Analysing results can be boring. The experiment is basically complete and you want it out of the way as soon as possible. However, it is likely that even if the results are bad you will be back one day staring at the spreadsheet trying to interpret what it all meant.
When you write papers or your thesis you won’t remember which of your myriad spreadsheets are the ones you want. Therefore, it is best to keep a consistent layout across projects and title every column and row so they are instantly recognisable when you return to them.
Get Practical Tips- In Excel, keep a copy of all your graphs on a separate sheet (not a separate document), which should be labelled graphs. Then you can instantly see if a spreadsheet contains good data or not.
- Label all your graphs with the maximum amount of information. Don’t leave the axis as x or y or % Change. They are meaningless. Write exactly what you measured in the axes.
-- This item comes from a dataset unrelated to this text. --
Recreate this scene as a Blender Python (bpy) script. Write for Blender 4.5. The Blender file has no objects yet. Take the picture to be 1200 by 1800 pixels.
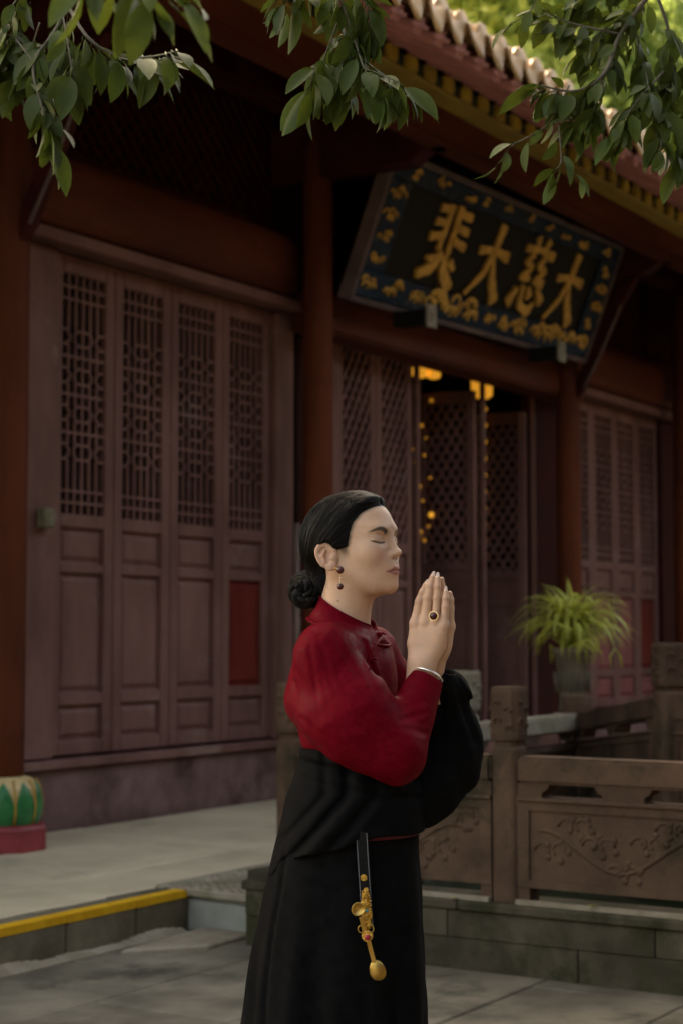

- Try as much as possible to utilise (and title) different sheets (again NOT different documents) for different tables of data. If you have to scroll through thousands of lines of data with other tables beneath and to the side, it quickly becomes uninterpretable.
Read Personal Perspective
My bane was always the unlabelled graph. I would even show them to my supervisor and he’d just look at me blankly and say, “What does it mean?” At the time it was obvious to me as I’d just done it, but he – and myself in the future – had no idea. It’s so quick to label an axis, and it takes so long to interpret one that isn’t labelled. When I wrote my thesis I discovered this, but it was too late by then.